When The Cops Aren’t There

An open door allowing light to shine into a dark room.

I had a dream where I got robbed.

It was a clever plan. I was the only one home and they lured me into the driveway, then one of them went into the house and took stuff. It seemed to happen so quickly.

They left with only my food – frozen bags of things, some fruit, one of them took the time to cut up an apple and eat it, which seemed strange, but then again, isn’t that always what thieves are stealing: something on the way to sustenance? They usually don’t take a TV so they can watch it.

Where was I… Oh yeah, they left.

I ran out of the house looking for cops but I couldn’t find any. Instead, there were these people, all wearing the same shirts. They looked official, but they looked like me too. I tapped one on the shoulder and they took me into an office.

What was weird was, as I told my story of being robbed, they seemed to have empathy for the thieves. They kept trying to tell me about their motivation, what was inside of them, why they would do such a thing. It made me angry (what about my pain!) but then I realized my fear was dissolving.

Robbed by a human, I thought. Not a monster. Somehow that was easier to take.

It was comforting to see people moving around in that office, looking at computers, carrying paper. I knew they were working to help me. I knew they wanted to find the people who robbed me, but not just for me, for the people who robbed me, too.

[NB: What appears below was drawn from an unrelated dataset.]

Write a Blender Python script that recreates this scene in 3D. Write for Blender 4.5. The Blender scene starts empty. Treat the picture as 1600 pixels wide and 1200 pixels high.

I started to get up and then the regular-looking person sitting across form me, unadorned, without a hero’s utility belt nor a kevlar vest, put up a gentle hand.

“Sit,” he said. “What about you? How are you doing?”

I told him about how I’d wished I’d done something different, that I was naive, stupid, careless, that I couldn’t protect my family, that I was thinking of getting a gun.

“I did everything wrong,” I said, staring at the ground.

“No,” he said. “You did everything right. You’re here now. You’re going back to your family. And they’re going back to theirs. We’ll find them.”

“I should have never believed them,” I said, looking at the ground.

He leaned in, put his hand on my hand, and it wasn’t until that moment that I realized he had been listening to me this whole time.

“What I’m about to tell you might sound weird,” he said. “But it’s the truth: we’d be a lot worse off, all of us, everyone of us — you, me, them — if you didn’t believe them in the first place.”